----- Collected data

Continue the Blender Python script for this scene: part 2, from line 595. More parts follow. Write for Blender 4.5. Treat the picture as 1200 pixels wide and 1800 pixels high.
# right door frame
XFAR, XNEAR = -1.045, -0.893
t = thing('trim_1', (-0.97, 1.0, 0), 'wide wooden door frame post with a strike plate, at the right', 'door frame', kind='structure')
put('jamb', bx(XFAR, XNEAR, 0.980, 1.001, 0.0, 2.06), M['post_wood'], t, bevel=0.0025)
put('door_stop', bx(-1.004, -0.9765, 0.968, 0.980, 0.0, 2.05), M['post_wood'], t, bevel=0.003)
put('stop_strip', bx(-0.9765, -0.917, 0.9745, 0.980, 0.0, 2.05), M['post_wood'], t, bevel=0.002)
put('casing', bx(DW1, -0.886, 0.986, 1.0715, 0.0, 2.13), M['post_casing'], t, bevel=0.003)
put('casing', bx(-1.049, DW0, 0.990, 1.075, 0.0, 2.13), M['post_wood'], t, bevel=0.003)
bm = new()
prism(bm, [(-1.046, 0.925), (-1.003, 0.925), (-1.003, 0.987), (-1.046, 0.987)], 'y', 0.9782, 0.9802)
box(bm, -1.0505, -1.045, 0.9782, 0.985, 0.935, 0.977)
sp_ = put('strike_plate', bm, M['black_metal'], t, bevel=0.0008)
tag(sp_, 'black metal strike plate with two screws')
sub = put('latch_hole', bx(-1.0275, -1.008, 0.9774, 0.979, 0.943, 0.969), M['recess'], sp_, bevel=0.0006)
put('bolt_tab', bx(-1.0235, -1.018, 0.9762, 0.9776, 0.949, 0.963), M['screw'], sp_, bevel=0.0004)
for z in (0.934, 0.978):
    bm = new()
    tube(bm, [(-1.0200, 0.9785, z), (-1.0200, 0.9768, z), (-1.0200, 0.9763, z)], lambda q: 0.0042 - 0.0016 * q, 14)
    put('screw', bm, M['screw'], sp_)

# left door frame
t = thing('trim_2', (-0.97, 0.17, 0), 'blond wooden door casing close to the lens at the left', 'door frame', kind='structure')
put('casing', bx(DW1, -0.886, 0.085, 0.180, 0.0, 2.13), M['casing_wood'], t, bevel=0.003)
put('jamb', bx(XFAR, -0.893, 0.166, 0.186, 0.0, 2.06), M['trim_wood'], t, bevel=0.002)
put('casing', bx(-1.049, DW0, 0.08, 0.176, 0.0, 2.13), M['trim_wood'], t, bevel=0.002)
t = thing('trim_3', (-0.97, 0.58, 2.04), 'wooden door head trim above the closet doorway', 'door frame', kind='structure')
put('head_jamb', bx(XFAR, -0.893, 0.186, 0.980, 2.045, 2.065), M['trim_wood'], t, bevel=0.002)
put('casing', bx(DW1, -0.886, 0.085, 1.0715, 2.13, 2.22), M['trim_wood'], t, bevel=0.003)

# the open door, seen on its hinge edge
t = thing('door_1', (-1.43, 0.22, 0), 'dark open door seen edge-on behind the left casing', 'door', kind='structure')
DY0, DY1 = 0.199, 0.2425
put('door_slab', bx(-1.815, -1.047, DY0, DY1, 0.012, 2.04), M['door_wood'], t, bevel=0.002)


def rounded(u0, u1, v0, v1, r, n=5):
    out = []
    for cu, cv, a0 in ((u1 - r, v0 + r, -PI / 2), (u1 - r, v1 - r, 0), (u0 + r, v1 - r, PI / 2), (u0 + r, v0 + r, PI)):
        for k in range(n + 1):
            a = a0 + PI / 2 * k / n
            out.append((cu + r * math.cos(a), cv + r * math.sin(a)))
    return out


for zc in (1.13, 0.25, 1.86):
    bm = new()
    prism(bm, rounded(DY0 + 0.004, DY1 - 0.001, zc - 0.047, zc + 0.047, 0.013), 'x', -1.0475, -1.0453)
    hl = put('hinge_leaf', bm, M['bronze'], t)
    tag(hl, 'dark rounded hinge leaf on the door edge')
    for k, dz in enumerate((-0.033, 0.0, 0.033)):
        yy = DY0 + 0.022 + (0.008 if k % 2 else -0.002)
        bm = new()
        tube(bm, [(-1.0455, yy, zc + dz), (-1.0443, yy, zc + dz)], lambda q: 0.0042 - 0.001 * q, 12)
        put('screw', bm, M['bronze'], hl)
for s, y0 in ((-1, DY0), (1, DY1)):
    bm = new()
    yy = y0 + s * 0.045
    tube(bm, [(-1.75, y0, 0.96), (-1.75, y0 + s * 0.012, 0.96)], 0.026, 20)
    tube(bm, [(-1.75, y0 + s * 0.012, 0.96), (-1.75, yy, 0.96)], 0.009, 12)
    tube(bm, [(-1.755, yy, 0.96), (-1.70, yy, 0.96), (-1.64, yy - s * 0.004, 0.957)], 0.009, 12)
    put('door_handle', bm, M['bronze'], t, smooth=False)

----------

- [Exercise instructions]: Take the data above and return it exactly.

- [Exercise result]:
Continue the Blender Python script for this scene: part 2, from line 595. More parts follow. Write for Blender 4.5. Treat the picture as 1200 pixels wide and 1800 pixels high.
# right door frame
XFAR, XNEAR = -1.045, -0.893
t = thing('trim_1', (-0.97, 1.0, 0), 'wide wooden door frame post with a strike plate, at the right', 'door frame', kind='structure')
put('jamb', bx(XFAR, XNEAR, 0.980, 1.001, 0.0, 2.06), M['post_wood'], t, bevel=0.0025)
put('door_stop', bx(-1.004, -0.9765, 0.968, 0.980, 0.0, 2.05), M['post_wood'], t, bevel=0.003)
put('stop_strip', bx(-0.9765, -0.917, 0.9745, 0.980, 0.0, 2.05), M['post_wood'], t, bevel=0.002)
put('casing', bx(DW1, -0.886, 0.986, 1.0715, 0.0, 2.13), M['post_casing'], t, bevel=0.003)
put('casing', bx(-1.049, DW0, 0.990, 1.075, 0.0, 2.13), M['post_wood'], t, bevel=0.003)
bm = new()
prism(bm, [(-1.046, 0.925), (-1.003, 0.925), (-1.003, 0.987), (-1.046, 0.987)], 'y', 0.9782, 0.9802)
box(bm, -1.0505, -1.045, 0.9782, 0.985, 0.935, 0.977)
sp_ = put('strike_plate', bm, M['black_metal'], t, bevel=0.0008)
tag(sp_, 'black metal strike plate with two screws')
sub = put('latch_hole', bx(-1.0275, -1.008, 0.9774, 0.979, 0.943, 0.969), M['recess'], sp_, bevel=0.0006)
put('bolt_tab', bx(-1.0235, -1.018, 0.9762, 0.9776, 0.949, 0.963), M['screw'], sp_, bevel=0.0004)
for z in (0.934, 0.978):
    bm = new()
    tube(bm, [(-1.0200, 0.9785, z), (-1.0200, 0.9768, z), (-1.0200, 0.9763, z)], lambda q: 0.0042 - 0.0016 * q, 14)
    put('screw', bm, M['screw'], sp_)

# left door frame
t = thing('trim_2', (-0.97, 0.17, 0), 'blond wooden door casing close to the lens at the left', 'door frame', kind='structure')
put('casing', bx(DW1, -0.886, 0.085, 0.180, 0.0, 2.13), M['casing_wood'], t, bevel=0.003)
put('jamb', bx(XFAR, -0.893, 0.166, 0.186, 0.0, 2.06), M['trim_wood'], t, bevel=0.002)
put('casing', bx(-1.049, DW0, 0.08, 0.176, 0.0, 2.13), M['trim_wood'], t, bevel=0.002)
t = thing('trim_3', (-0.97, 0.58, 2.04), 'wooden door head trim above the closet doorway', 'door frame', kind='structure')
put('head_jamb', bx(XFAR, -0.893, 0.186, 0.980, 2.045, 2.065), M['trim_wood'], t, bevel=0.002)
put('casing', bx(DW1, -0.886, 0.085, 1.0715, 2.13, 2.22), M['trim_wood'], t, bevel=0.003)

# the open door, seen on its hinge edge
t = thing('door_1', (-1.43, 0.22, 0), 'dark open door seen edge-on behind the left casing', 'door', kind='structure')
DY0, DY1 = 0.199, 0.2425
put('door_slab', bx(-1.815, -1.047, DY0, DY1, 0.012, 2.04), M['door_wood'], t, bevel=0.002)


def rounded(u0, u1, v0, v1, r, n=5):
    out = []
    for cu, cv, a0 in ((u1 - r, v0 + r, -PI / 2), (u1 - r, v1 - r, 0), (u0 + r, v1 - r, PI / 2), (u0 + r, v0 + r, PI)):
        for k in range(n + 1):
            a = a0 + PI / 2 * k / n
            out.append((cu + r * math.cos(a), cv + r * math.sin(a)))
    return out


for zc in (1.13, 0.25, 1.86):
    bm = new()
    prism(bm, rounded(DY0 + 0.004, DY1 - 0.001, zc - 0.047, zc + 0.047, 0.013), 'x', -1.0475, -1.0453)
    hl = put('hinge_leaf', bm, M['bronze'], t)
    tag(hl, 'dark rounded hinge leaf on the door edge')
    for k, dz in enumerate((-0.033, 0.0, 0.033)):
        yy = DY0 + 0.022 + (0.008 if k % 2 else -0.002)
        bm = new()
        tube(bm, [(-1.0455, yy, zc + dz), (-1.0443, yy, zc + dz)], lambda q: 0.0042 - 0.001 * q, 12)
        put('screw', bm, M['bronze'], hl)
for s, y0 in ((-1, DY0), (1, DY1)):
    bm = new()
    yy = y0 + s * 0.045
    tube(bm, [(-1.75, y0, 0.96), (-1.75, y0 + s * 0.012, 0.96)], 0.026, 20)
    tube(bm, [(-1.75, y0 + s * 0.012, 0.96), (-1.75, yy, 0.96)], 0.009, 12)
    tube(bm, [(-1.755, yy, 0.96), (-1.70, yy, 0.96), (-1.64, yy - s * 0.004, 0.957)], 0.009, 12)
    put('door_handle', bm, M['bronze'], t, smooth=False)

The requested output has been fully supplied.